Homer has a lot to offer besides the abundant espresso cafes. For a full background and cultural feel of this weird drinking town with a fishing problem the Pratt Museum is a must go. Located on the corner of Bartlett Street and Pioneer Avenue which is the primary business and tourist thoroughfare of upper Homer, it provides cultural insights of the residents and a guided botanical garden to learn of the many edible plants that grow wild on the Kenai Peninsula of Alaska. If you desire fine dinning and a pleasant wine and beer patio, be sure to stop in at Cups Cafe just down the ave. about half a block.

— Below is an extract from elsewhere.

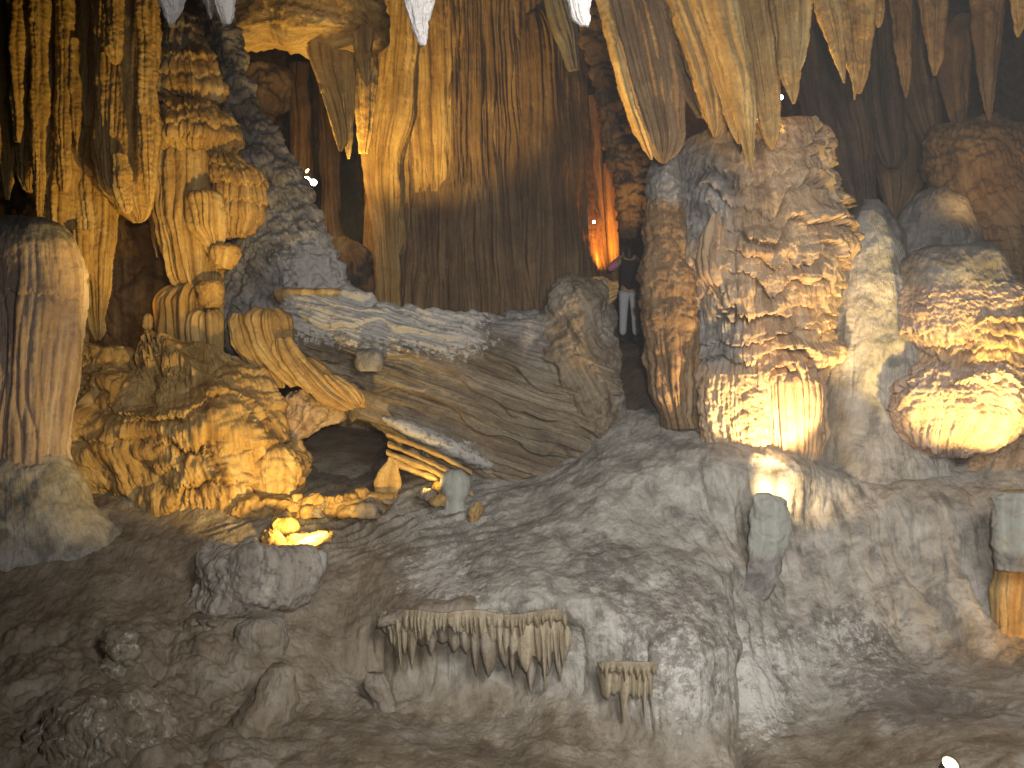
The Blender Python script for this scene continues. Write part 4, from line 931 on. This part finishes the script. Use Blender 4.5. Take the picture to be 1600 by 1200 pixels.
def skin_mesh(name, pts, edges, radii, m, parent=None, root=0, lev=2):
    me = bpy.data.meshes.new(name)
    me.from_pydata(pts, edges, [])
    o = bpy.data.objects.new(name, me)
    COL.objects.link(o)
    md = o.modifiers.new('skin', 'SKIN'); md.use_smooth_shade = True
    for v, r in zip(me.skin_vertices[0].data, radii):
        v.radius = (r, r) if isinstance(r, (int, float)) else r
    for v in me.skin_vertices[0].data: v.use_root = False
    me.skin_vertices[0].data[root].use_root = True
    sb = o.modifiers.new('sub', 'SUBSURF'); sb.levels = lev; sb.render_levels = lev
    dg = bpy.context.evaluated_depsgraph_get()
    new = bpy.data.meshes.new_from_object(o.evaluated_get(dg))
    bpy.data.objects.remove(o)
    new.name = name
    new.materials.clear()
    return link(name, new, m, parent)


def make_person():
    base = P(983, 533, 18.0)
    t = empty('person', base, 'person in dark vest, pink sleeves and white trousers with both arms raised to the face', 'person')
    # local: x right, y away from the viewer, z up; back turned to the viewer, about 1.68 m tall
    B = [(0, 0, 0.92), (0, 0, 1.10), (0, 0.01, 1.28), (0, 0.02, 1.42), (0, 0.03, 1.50), (0, 0.05, 1.58), (0, 0.06, 1.66),
         (-0.19, 0.02, 1.39), (-0.33, 0.10, 1.27), (-0.20, 0.26, 1.45), (-0.10, 0.28, 1.54),
         (0.19, 0.02, 1.39), (0.34, 0.10, 1.27), (0.20, 0.26, 1.45), (0.10, 0.28, 1.54),
         (-0.09, 0, 0.86), (-0.10, -0.01, 0.48), (-0.11, 0.03, 0.09), (0.09, 0, 0.86), (0.11, 0.03, 0.48), (0.13, 0.05, 0.09)]
    E = [(0, 1), (1, 2), (2, 3), (3, 4), (4, 5), (5, 6), (3, 7), (7, 8), (8, 9), (9, 10), (3, 11), (11, 12), (12, 13), (13, 14), (0, 15), (15, 16), (16, 17), (0, 18), (18, 19), (19, 20)]
    Rr = [(0.16, 0.11), (0.13, 0.095), (0.15, 0.105), (0.12, 0.09), 0.055, 0.085, 0.07, 0.06, 0.045, 0.035, 0.03, 0.06, 0.045, 0.035, 0.03, 0.09, 0.06, 0.042, 0.09, 0.06, 0.042]
    skin_mesh('body', B, E, Rr, M_SKIN, t)
    skin_mesh('vest', [(0, 0, 0.83), (0, 0, 1.08), (0, 0.01, 1.26), (0, 0.02, 1.41), (-0.14, 0.02, 1.41), (0.14, 0.02, 1.41)], [(0, 1), (1, 2), (2, 3), (3, 4), (3, 5)],
              [(0.19, 0.13), (0.16, 0.12), (0.18, 0.13), (0.13, 0.105), 0.075, 0.075], M_VEST, t)
    for s in (-1, 1):
        skin_mesh('sleeve', [(s * 0.17, 0.02, 1.40), (s * 0.26, 0.05, 1.33), (s * 0.335, 0.10, 1.27), (s * 0.27, 0.18, 1.36), (s * 0.205, 0.25, 1.445)], [(0, 1), (1, 2), (2, 3), (3, 4)], [0.075, 0.07, 0.062, 0.055, 0.048], M_PINK, t)
    skin_mesh('hair', [(0, 0.03, 1.66), (0, 0.015, 1.60), (0, -0.01, 1.50), (0, -0.03, 1.40)], [(0, 1), (1, 2), (2, 3)], [0.085, 0.105, 0.085, 0.045], M_HAIR, t)
    skin_mesh('trousers', [(0, 0, 0.94), (-0.09, 0, 0.84), (-0.10, -0.01, 0.48), (-0.11, 0.03, 0.10), (0.09, 0, 0.84), (0.11, 0.03, 0.48), (0.13, 0.05, 0.10)], [(0, 1), (1, 2), (2, 3), (0, 4), (4, 5), (5, 6)],
              [(0.165, 0.12), 0.105, 0.078, 0.066, 0.105, 0.078, 0.066], M_WHITE, t)
    for s, (x, y) in ((-1, (-0.11, 0.03)), (1, (0.13, 0.05))):
        skin_mesh('shoe', [(x, y - 0.05, 0.04), (x, y + 0.06, 0.045), (x + s * 0.02, y + 0.19, 0.03)], [(0, 1), (1, 2)], [0.045, 0.048, 0.032], M_SHOE, t)
    for s in (-1, 1):   # hand: palm with four curled fingers and a thumb
        px, py, pz = s * 0.10, 0.28, 1.54
        pts = [(px, py, pz)]; ed = []; rd = [0.028]
        for q in range(4):
            fx_ = (q - 1.5) * 0.019
            l = (0.070, 0.080, 0.076, 0.060)[q]
            o = len(pts)
            pts += [(px - s * 0.025, py + 0.01, pz + 0.03 + fx_), (px - s * (0.025 + l * 0.55), py + 0.015, pz + 0.035 + fx_), (px - s * (0.025 + l * 0.85), py - 0.015, pz + 0.035 + fx_)]
            ed += [(0, o), (o, o + 1), (o + 1, o + 2)]; rd += [0.010, 0.009, 0.008]
        o = len(pts)
        pts += [(px - s * 0.01, py - 0.02, pz - 0.025), (px - s * 0.035, py - 0.03, pz - 0.03)]
        ed += [(0, o), (o, o + 1)]; rd += [0.011, 0.009]
        skin_mesh('hand', pts, ed, rd, M_SKIN, t, lev=1)
    # a face on the far side
    skin_mesh('nose', [(0, 0.145, 1.60), (0, 0.158, 1.575)], [(0, 1)], [0.012, 0.016], M_SKIN, t, lev=1)
    return t


make_person()

def make_haze():
    x0,x1,y0,y1,z0,z1=-32,32,-20,36,-16,20
    V=[(x,y,z) for x in (x0,x1) for y in (y0,y1) for z in (z0,z1)]
    Q=[(0,1,3,2),(4,6,7,5),(0,4,5,1),(2,3,7,6),(0,2,6,4),(1,5,7,3)]
    me=bpy.data.meshes.new('haze'); me.from_pydata(V,[],Q)
    m=bpy.data.materials.new('cave_mist'); m.use_nodes=True
    nt=m.node_tree
    nt.nodes.remove(nt.nodes['Principled BSDF'])
    v=nt.nodes.new('ShaderNodeVolumePrincipled'); v.inputs['Density'].default_value=0.0011; v.inputs['Color'].default_value=(0.85,0.86,0.86,1)
    nt.links.new(v.outputs[0], nt.nodes['Material Output'].inputs['Volume'])
    o=link('haze',me,m); o['kind']='stuff'; o['label']='thin pale mist hanging in the lamp lit cave air'
make_haze()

Crossing the Beluga Slough on Sterling Highway on the way to the other tourist district known as The Homer Spit you see several float planes docked waiting to transport people across the bay.

The Homer Spit is the narrow isthumus of land jutting out 4 miles into the Katchemak Bay just off the lower Cook Inlet. It serves as a ferry terminal to the Maritime Highway and water taxi across the bay to glaciers and hiking trails. Be sure to stop at The Spit-fire Grille for some great views of the Harbor and fresh local food.

Tourism is highly developed by the city in the form of a full service transient marina and R/V-tent camping grounds. Other city run campgrounds are on the mainland in town.

Restaurants and a hotel surround the marina where Bald eagles can be viewed gliding along the shore feeding. Halibut fishing to win the daily derby prize is done at the lagoon.